If this was the situation with Israel, it was even worse for the Gentiles. They had no tablets, no directions for worship, no priesthood that was chosen by God, no relationship with God at all. They were in darkness - until Jesus came after John’s murder:
Now, Jesus was beginning the training of the new shepherds, who would care, not only for Israel and Judah, but also for the Nations - for the world:
Jeremiah 23:3–6 ESV
3 Then I will gather the remnant of my flock out of all the countries where I have driven them, and I will bring them back to their fold, and they shall be fruitful and multiply. 4 I will set shepherds over them who will care for them, and they shall fear no more, nor be dismayed, neither shall any be missing, declares the Lord. 5 “Behold, the days are coming, declares the Lord, when I will raise up for David a righteous Branch, and he shall reign as king and deal wisely, and shall execute justice and righteousness in the land. 6 In his days Judah will be saved, and Israel will dwell securely.
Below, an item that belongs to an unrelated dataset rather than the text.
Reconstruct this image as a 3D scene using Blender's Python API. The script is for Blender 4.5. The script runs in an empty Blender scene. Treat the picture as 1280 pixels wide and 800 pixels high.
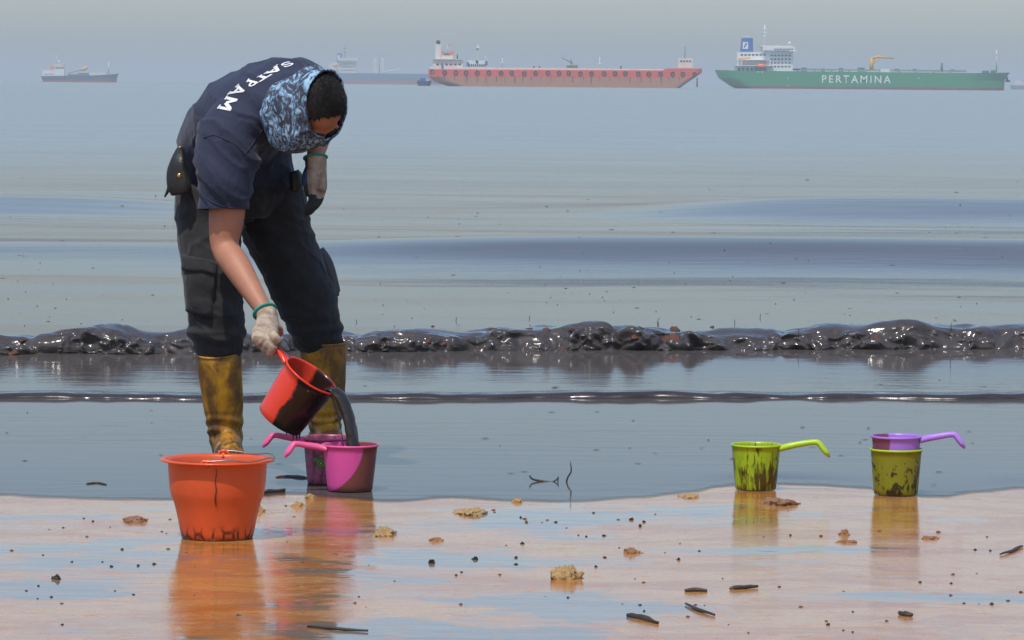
import bpy, bmesh, math, random
from mathutils import Vector, Matrix, noise
from mathutils.bvhtree import BVHTree

V = Vector
scene = bpy.context.scene
COL = scene.collection
RND = random.Random(7)

# ------------------------------------------------------------------ camera
FPX = 5000.0                    # focal length in pixels of a 1280 px wide frame
CAM_H = 1.26
PITCH = math.atan(294.2 / FPX)
ROLL = math.radians(0.48)
_f = V((0, math.cos(PITCH), -math.sin(PITCH)))
_r0 = V((1, 0, 0)); _u0 = V((0, math.sin(PITCH), math.cos(PITCH)))
_r = _r0 * math.cos(ROLL) + _u0 * math.sin(ROLL)
_u = -_r0 * math.sin(ROLL) + _u0 * math.cos(ROLL)
CAM = V((0, 0, CAM_H))
cam_data = bpy.data.cameras.new('camera')
cam_data.sensor_width = 36.0
cam_data.lens = 36.0 * FPX / 1280.0
cam_data.clip_start = 0.1
cam_data.clip_end = 80000
cam = bpy.data.objects.new('camera', cam_data)
COL.objects.link(cam)
cam.matrix_world = Matrix(((_r.x, _u.x, -_f.x, CAM.x), (_r.y, _u.y, -_f.y, CAM.y),
                           (_r.z, _u.z, -_f.z, CAM.z), (0, 0, 0, 1)))
scene.camera = cam
scene.render.resolution_x = 1024
scene.render.resolution_y = 640

# ------------------------------------------------------------------ sky, sun, exposure
SUN_DIR = V((-0.27, -0.72, 1.50)).normalized()          # towards the sun: left of and behind the camera, high
sun_el = math.asin(SUN_DIR.z)
sun_az = math.atan2(SUN_DIR.x, SUN_DIR.y)
world = bpy.data.worlds.new('World'); scene.world = world; world.use_nodes = True
wn = world.node_tree
bg = wn.nodes['Background']
sky = wn.nodes.new('ShaderNodeTexSky'); sky.sky_type = 'NISHITA'; sky.sun_disc = False
sky.sun_elevation = sun_el; sky.sun_rotation = sun_az
sky.air_density = 1.0; sky.dust_density = 1.5; sky.ozone_density = 4.0; sky.altitude = 0
wn.links.new(sky.outputs[0], bg.inputs[0]); bg.inputs[1].default_value = 0.15
sd = bpy.data.lights.new('sun', 'SUN'); sd.energy = 2.7; sd.angle = math.radians(0.55); sd.color = (1.0, 0.95, 0.88)
sun = bpy.data.objects.new('sun', sd); COL.objects.link(sun)
sun.rotation_euler = (-SUN_DIR).to_track_quat('-Z', 'Y').to_euler()
vs = scene.view_settings
vs.view_transform = 'Standard'; vs.look = 'None'; vs.exposure = 0.2; vs.gamma = 1.0; vs.use_curve_mapping = False
scene.cycles.max_bounces = 8
scene.cycles.volume_bounces = 0
scene.cycles.use_denoising = True
scene.cycles.sample_clamp_indirect = 6.0


# ------------------------------------------------------------------ picture-to-place helpers
def ray(px, py):
    return _f + _r * ((px - 640) / FPX) + _u * ((400 - py) / FPX)

def W(px, py, d):
    """the place at distance d (metres out to sea) that stands at that spot of the photograph"""
    k = ray(px, py); return CAM + k * (d / k.y)

def G(px, py, z=0.0):
    k = ray(px, py); return CAM + k * ((z - CAM_H) / k.z)


# ------------------------------------------------------------------ scene helpers
def tag(o, label=None, cat=None, group=None, kind=None):
    if label: o['label'] = label
    if cat: o['category'] = cat
    if group: o['group'] = group
    if kind: o['kind'] = kind
    return o

def thing(name, label, cat, loc=(0, 0, 0), rz=0.0, group=None):
    o = bpy.data.objects.new(name, None); COL.objects.link(o)
    o.location = loc; o.rotation_euler = (0, 0, rz); o.empty_display_size = 0.1
    return tag(o, label, cat, group)

def add(name, me, mat=None, parent=None):
    o = bpy.data.objects.new(name, me); COL.objects.link(o)
    if mat is not None:
        if len(me.materials): me.materials.clear()
        for m in (mat if isinstance(mat, (list, tuple)) else [mat]): me.materials.append(m)
    if parent is not None: o.parent = parent
    return o

def mesh(vs_, fs, smooth=True, name='m'):
    me = bpy.data.meshes.new(name); me.from_pydata([tuple(v) for v in vs_], [], fs); me.update()
    if smooth:
        me.polygons.foreach_set('use_smooth', [True] * len(me.polygons))
    return me

def frame_of(t, ref=V((0, 0, 1))):
    t = t.normalized()
    if abs(t.dot(ref)) > 0.95: ref = V((1, 0, 0))
    u = ref.cross(t).normalized(); return u, t.cross(u)

def loft(rings, seg=20, power=1.0, cap=True):
    """rings: (centre, u*ru, v*rv). returns verts, faces"""
    vv, ff = [], []
    for c, u, v in rings:
        for k in range(seg):
            a = 2 * math.pi * k / seg
            ca, sa = math.cos(a), math.sin(a)
            if power != 1.0:
                ca = math.copysign(abs(ca) ** power, ca); sa = math.copysign(abs(sa) ** power, sa)
            vv.append(c + u * ca + v * sa)
    n = len(rings)
    for i in range(n - 1):
        for k in range(seg):
            a = i * seg + k; b = i * seg + (k + 1) % seg
            ff.append((a, b, b + seg, a + seg))
    if cap:
        c0 = len(vv); vv.append(rings[0][0]); c1 = len(vv); vv.append(rings[-1][0])
        for k in range(seg):
            ff.append((c0, (k + 1) % seg, k))
            b = (n - 1) * seg
            ff.append((c1, b + k, b + (k + 1) % seg))
    return vv, ff

def smooth_path(pts, vals, sub=4):
    """Catmull-Rom through points (Vectors) and matching value tuples"""
    P, A = [], []
    n = len(pts)
    for i in range(n - 1):
        p0, p1, p2, p3 = pts[max(i - 1, 0)], pts[i], pts[i + 1], pts[min(i + 2, n - 1)]
        a0, a1, a2, a3 = vals[max(i - 1, 0)], vals[i], vals[i + 1], vals[min(i + 2, n - 1)]
        for s in range(sub):
            t = s / sub
            f = lambda q0, q1, q2, q3: 0.5 * ((2 * q1) + (q2 - q0) * t + (2 * q0 - 5 * q1 + 4 * q2 - q3) * t * t + (3 * q1 - q0 - 3 * q2 + q3) * t ** 3)
            P.append(f(p0, p1, p2, p3))
            A.append(tuple(f(*q) for q in zip(a0, a1, a2, a3)))
    P.append(pts[-1]); A.append(tuple(vals[-1]))
    return P, A

def tube(pts, radii, seg=10, sub=4, cap=True, lat=None, power=1.0):
    """tapered tube; radii entries r or (r_lateral, r_other); lat = lateral direction"""
    pts = [V(p) for p in pts]
    vals = [r if isinstance(r, tuple) else (r, r) for r in radii]
    if sub > 1 and len(pts) > 1: pts, vals = smooth_path(pts, vals, sub)
    rings = []; u = None
    for i, p in enumerate(pts):
        t = (pts[min(i + 1, len(pts) - 1)] - pts[max(i - 1, 0)])
        t = t.normalized() if t.length > 1e-9 else V((0, 0, 1))
        if lat is not None:
            u = (V(lat) - t * t.dot(V(lat))).normalized()
        elif u is None:
            u, _ = frame_of(t)
        else:
            u = (u - t * t.dot(u)).normalized()
        w = t.cross(u)
        rings.append((p, u * vals[i][0], w * vals[i][1]))
    return loft(rings, seg, power, cap)

def ball(c, u, v, w, seg=14, rows=9):
    """ellipsoid with semi-axis vectors u v w"""
    vv, ff = [], []
    for j in range(1, rows):
        th = math.pi * j / rows
        for k in range(seg):
            a = 2 * math.pi * k / seg
            vv.append(c + u * (math.sin(th) * math.cos(a)) + v * (math.sin(th) * math.sin(a)) + w * math.cos(th))
    for j in range(rows - 2):
        for k in range(seg):
            a = j * seg + k; b = j * seg + (k + 1) % seg
            ff.append((a, a + seg, b + seg, b))
    t = len(vv); vv.append(c + w); b_ = len(vv); vv.append(c - w)
    for k in range(seg):
        ff.append((t, k, (k + 1) % seg))
        o = (rows - 2) * seg
        ff.append((b_, o + (k + 1) % seg, o + k))
    return vv, ff

def join(*parts):
    vv, ff = [], []
    for v, f in parts:
        o = len(vv); vv += list(v); ff += [tuple(i + o for i in q) for q in f]
    return vv, ff

def boxvf(x0, x1, y0, y1, z0, z1):
    return ([V((x0, y0, z0)), V((x1, y0, z0)), V((x1, y1, z0)), V((x0, y1, z0)),
             V((x0, y0, z1)), V((x1, y0, z1)), V((x1, y1, z1)), V((x0, y1, z1))],
            [(0, 3, 2, 1), (4, 5, 6, 7), (0, 1, 5, 4), (1, 2, 6, 5), (2, 3, 7, 6), (3, 0, 4, 7)])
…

And this is the name by which he will be called: ‘The Lord is our righteousness.’
But the shepherds must learn their role. They must be discipled. That is what Jesus is now doing with the 12 and also teaching them so that they can teach others, carrying the ministry of reconciliation forward to succeeding generations, carrying the teaching of Christ forward. Today, it is time for a new lesson:
Mark 6:35–38 ESV
35 And when it grew late, his disciples came to him and said, “This is a desolate place, and the hour is now late. 36 Send them away to go into the surrounding countryside and villages and buy themselves something to eat.” 37 But he answered them, “You give them something to eat.” And they said to him, “Shall we go and buy two hundred denarii worth of bread and give it to them to eat?” 38 And he said to them, “How many loaves do you have? Go and see.” And when they had found out, they said, “Five, and two fish.”
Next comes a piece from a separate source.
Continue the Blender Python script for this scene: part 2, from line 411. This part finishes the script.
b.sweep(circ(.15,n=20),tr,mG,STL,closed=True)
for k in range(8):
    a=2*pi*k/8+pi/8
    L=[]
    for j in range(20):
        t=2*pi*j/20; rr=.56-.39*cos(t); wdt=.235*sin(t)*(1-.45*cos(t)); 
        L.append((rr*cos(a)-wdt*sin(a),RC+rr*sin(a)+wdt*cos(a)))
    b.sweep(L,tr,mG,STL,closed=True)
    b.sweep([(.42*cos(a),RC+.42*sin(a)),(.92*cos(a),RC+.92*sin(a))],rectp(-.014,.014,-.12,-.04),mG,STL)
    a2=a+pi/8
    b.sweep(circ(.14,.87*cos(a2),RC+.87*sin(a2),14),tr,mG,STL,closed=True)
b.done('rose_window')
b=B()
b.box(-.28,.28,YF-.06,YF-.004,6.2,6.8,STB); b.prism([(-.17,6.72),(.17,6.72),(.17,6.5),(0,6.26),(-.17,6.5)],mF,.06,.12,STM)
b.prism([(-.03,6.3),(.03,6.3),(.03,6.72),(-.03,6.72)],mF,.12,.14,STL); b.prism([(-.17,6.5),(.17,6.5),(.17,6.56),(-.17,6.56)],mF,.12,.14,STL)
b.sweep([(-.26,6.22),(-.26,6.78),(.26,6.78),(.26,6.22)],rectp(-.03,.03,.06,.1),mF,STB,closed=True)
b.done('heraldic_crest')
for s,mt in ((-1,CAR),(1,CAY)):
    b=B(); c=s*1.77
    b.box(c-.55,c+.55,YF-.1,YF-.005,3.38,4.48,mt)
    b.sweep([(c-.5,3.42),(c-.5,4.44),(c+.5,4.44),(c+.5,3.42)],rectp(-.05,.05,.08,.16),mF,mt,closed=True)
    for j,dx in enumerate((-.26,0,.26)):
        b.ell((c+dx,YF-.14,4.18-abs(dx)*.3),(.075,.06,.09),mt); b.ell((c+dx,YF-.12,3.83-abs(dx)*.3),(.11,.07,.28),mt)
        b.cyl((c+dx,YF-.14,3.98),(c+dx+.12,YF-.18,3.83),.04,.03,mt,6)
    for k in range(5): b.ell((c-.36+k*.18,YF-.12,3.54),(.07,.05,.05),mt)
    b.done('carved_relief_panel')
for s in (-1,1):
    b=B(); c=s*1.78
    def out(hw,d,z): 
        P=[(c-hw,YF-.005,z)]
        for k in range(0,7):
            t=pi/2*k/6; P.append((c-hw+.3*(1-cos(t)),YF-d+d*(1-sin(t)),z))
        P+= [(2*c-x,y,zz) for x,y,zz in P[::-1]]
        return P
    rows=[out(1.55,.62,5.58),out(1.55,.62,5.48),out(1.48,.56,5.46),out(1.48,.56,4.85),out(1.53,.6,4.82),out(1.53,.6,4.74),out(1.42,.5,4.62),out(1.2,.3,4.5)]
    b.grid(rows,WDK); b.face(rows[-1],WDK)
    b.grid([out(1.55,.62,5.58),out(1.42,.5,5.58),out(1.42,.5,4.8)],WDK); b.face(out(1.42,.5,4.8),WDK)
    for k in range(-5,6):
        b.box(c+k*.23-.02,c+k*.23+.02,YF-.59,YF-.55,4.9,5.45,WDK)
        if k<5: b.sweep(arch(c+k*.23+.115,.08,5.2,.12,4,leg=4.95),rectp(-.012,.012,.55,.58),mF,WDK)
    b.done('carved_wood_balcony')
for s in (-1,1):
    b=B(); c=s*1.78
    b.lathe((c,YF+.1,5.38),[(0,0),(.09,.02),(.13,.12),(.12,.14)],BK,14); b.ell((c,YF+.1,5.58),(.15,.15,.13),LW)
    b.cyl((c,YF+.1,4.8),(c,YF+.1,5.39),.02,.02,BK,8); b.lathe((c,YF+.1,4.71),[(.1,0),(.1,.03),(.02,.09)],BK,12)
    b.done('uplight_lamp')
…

Is the question that the 12 ask hyperbolic? Maybe not; after all, they did have a treasury, superintended by Judas. Granted, according to John 12:4-6, he stole from it, but that means that there was enough in it to steal, seemingly without it being noticed.
The solution that they put forward, if it was within their reach, might have been a problem for that reason. Jesus was training them to walk in His steps, not in the steps of the world. They would need to know that God would supply all their need according to His riches by Christ Jesus, and today was as good a day as any to begin the lesson.
Mark 6:39–44 ESV
39 Then he commanded them all to sit down in groups on the green grass. 40 So they sat down in groups, by hundreds and by fifties. 41 And taking the five loaves and the two fish, he looked up to heaven and said a blessing and broke the loaves and gave them to the disciples to set before the people. And he divided the two fish among them all. 42 And they all ate and were satisfied. 43 And they took up twelve baskets full of broken pieces and of the fish. 44 And those who ate the loaves were five thousand men.
Some people hear this passage and, like the people who ate that day, can’t see past the loves and fishes. They want God to do that again, not because it brings glory to God to bless His children, but so that they won’t have to work. They want a God who does parlor tricks, who hands out material blessings like a soda machine, who responds on command to their piously phrased demands; if they can’t have that, they would rather have no God at all - or even better, they will worship what DOES give them the material things that they crave.
2 Timothy 3:1–5 ESV
1 But understand this, that in the last days there will come times of difficulty. 2 For people will be lovers of self, lovers of money, proud, arrogant, abusive, disobedient to their parents, ungrateful, unholy, 3 heartless, unappeasable, slanderous, without self-control, brutal, not loving good, 4 treacherous, reckless, swollen with conceit, lovers of pleasure rather than lovers of God, 5 having the appearance of godliness, but denying its power. Avoid such people.
Avoid those who mock God’s Holy Commandments, who make light of sin. Avoid those who treat Jesus’ bitter sufferings and death for sin as if it was something of no consequence. Avoid those who tell you, contrary to the Word of God that, without the shedding of blood there can be the remission of sins. That we don’t need the blood of Jesus in order to be reconciled to God, and that the blood of Jesus Christ His Son does not cleanse anyone from any sins because the only sin is to deny yourself of the lusts that seek to dominate you. Those are lies from the pit of Hell.
Ephesians 2:11–13 ESV
11 Therefore remember that at one time you Gentiles in the flesh, called “the uncircumcision” by what is called the circumcision, which is made in the flesh by hands— 12 remember that you were at that time separated from Christ, alienated from the commonwealth of Israel and strangers to the covenants of promise, having no hope and without God in the world. 13 But now in Christ Jesus you who once were far off have been brought near by the blood of Christ.
Jesus fed the crowd to meet their physical need, but He taught them many things before he broke one piece of fish. More importantly, He taught the 12 that they could trust Him to supply all their need to accomplish all of His will. It is still His will that no one should be lost. It is still his will that people come to know the love of Christ that passes knowledge. It is still His will that we love one another, as He gave us the command.
What do we have? We have two hands and two feet one mouth and one message - given to us by God Himself. It is the message of reconciliation, that God was in Christ reconciling the world to Himself through the blood of His cross. Jesus is the lamb of God Who takes away the sin of the world, and salvation can be found in no one else, for there is one name given under heaven whereby we must be saved - and that name is Jesus!
So let the peace of God, that passes all understanding, guard your hearts and minds through Christ Jesus our Lord, Amen.